Die Wahrheit: Karikaturenstreit mit Maori
Neues aus Neuseeland: Ein Riesenkrach um Rassismus, Maori, Milch, Frühstücksflocken und Zeichnungen, die eher einer Darmspiegelung ähneln.
I mmer hinken wir Europa hinterher. Mit zwölf Jahren Verspätung haben auch wir unseren Karikaturenstreit. Es geht um Rassismus, nicht um Religion. Nicht um Mohammed, sondern um Maori, Milch und Frühstücksflocken. Letztere fielen einigen Menschen aus dem Mund, als sie morgens die Zeitung aufschlugen und sahen, was Al Nisbet diesmal verbrochen hat. Nisbet ist Karikaturist der Press in Christchurch und schaut „dem Volk aufs Maul“. Hübsch ist das selten. Manchmal ähnelt es eher einer Darmspiegelung.

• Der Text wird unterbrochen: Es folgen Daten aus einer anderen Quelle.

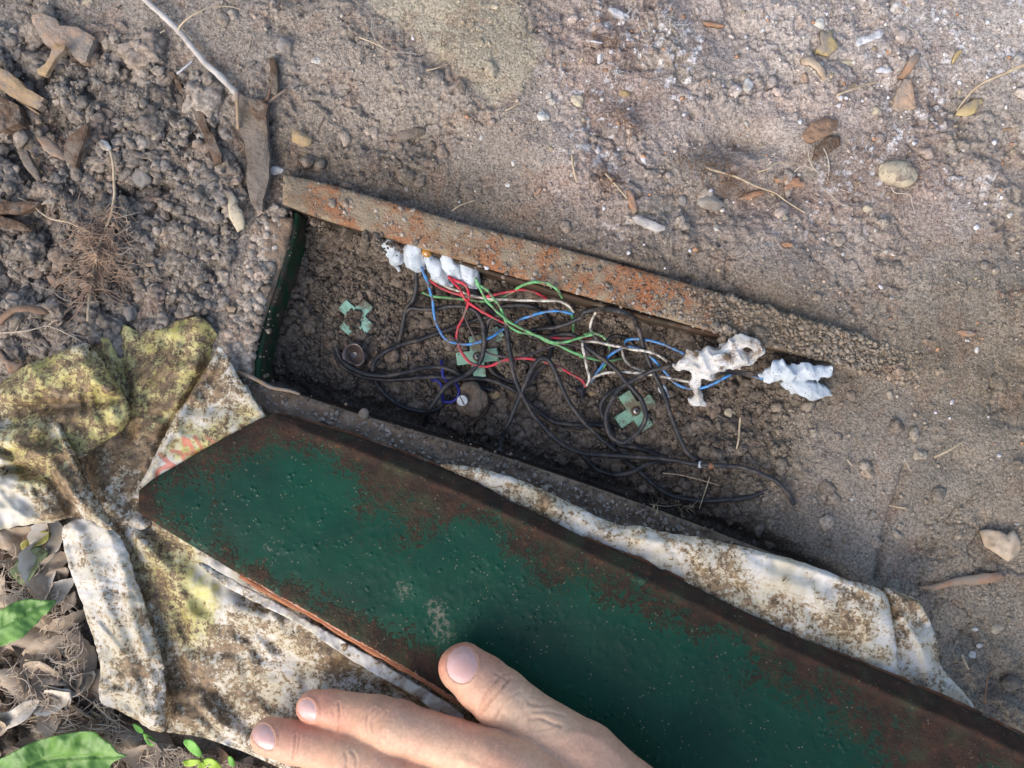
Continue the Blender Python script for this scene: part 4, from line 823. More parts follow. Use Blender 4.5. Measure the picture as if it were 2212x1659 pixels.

Was war passiert? Die regierende National-Partei hat mit viel Lärm ein Programm namens „Kick Start“ gekickstartet, das in einkommensschwachen Gegenden ein kostenloses Schulfrühstück serviert. Schlappe zwei Millionen Dollar für Milch und Weetbix wandern in die Münder der armen Kleinen, und nebenbei gibt’s wunderbare PR für den umstrittenen Milchmogul Fonterra, der unsere Flüsse vergüllt – voll sozial für einen Premierminister, der da, wo andere Hirn und Herz haben, Firmenlogos sitzen hat.
Bei den Kindern, die nicht richtig lernen, weil sie hungrig in die Schule kommen, herrschen oft auch desolate Zustände zu Hause: Eltern im Knast, auf Drogen oder Stütze. Und diese wiederum sind überproportional häufig Maori und Samoaner. Ob man sie mit Weizenpampe vor den Spätfolgen der Kolonialisierung rettet oder sie und ihre Brut mit so viel Wohltätigkeit erst recht in die Gosse treibt, war das Tagesthema zwischen Links und Rechts. Womit wir wieder bei Al Nisbet sind.
Der signiert seine Werke so, dass das S in seinem Namen wie das der SS-Runen anmutet – was natürlich reiner Zufall ist. Genauso, wie es Zufall ist, dass die dicken, dunkelhaarigen Figuren mit runden Augen und breiten Nasen, die vorige Woche aus Nisbets Stift flossen, aufgrund ihrer Physiognomie für Polynesier oder Maori gehalten werden könnten. In der umstrittenen Karikatur wandern diese asozialen Prototypen – Fluppe, nackter Hängebauch, Tattoos – Richtung Schule, mit einem Ranzen auf dem Rücken und einem Schälchen in der Hand. „Psst – wenn wir damit durchkommen, haben wir mehr Kohle für Alkohol, Kippen und Spielautomaten!“, raunen sich die Essen-Erschleicher in der Sprechblase zu.
Am nächsten Tag legte Nisbet in einer anderen Zeitung nach: Eine ähnlich derbe Truppe sitzt rülpsend und rauchend um einen Tisch voller Tippscheine, Aschenbecher und Bierdosen und lobt das kostenlose Staatsfrühstück: „Es lindert unsere Armut und ernährt die Kinder!“ Da half auch nicht mehr, dass in diesem Unterschicht-Idyll ein paar der fetten Gören mit helleren Haaren ausgestattet waren. Das waren die Alibi-Weißen. Die Botschaft war klar und der Aufschrei der Leser entsprechend. Sich über soziales Elend zu mokieren ist keine Ironie – und Maori zu verspotten ein Tabu. Der Chefredakteur musste sich rechtfertigen. Bei der Menschenrechtskommission gingen Rassismus-Beschwerden ein. Doch niemand denkt bei all dem Streit an die wahren Opfer von „Kick Start“: laktoseintolerante Kinder mit Glutenallergie.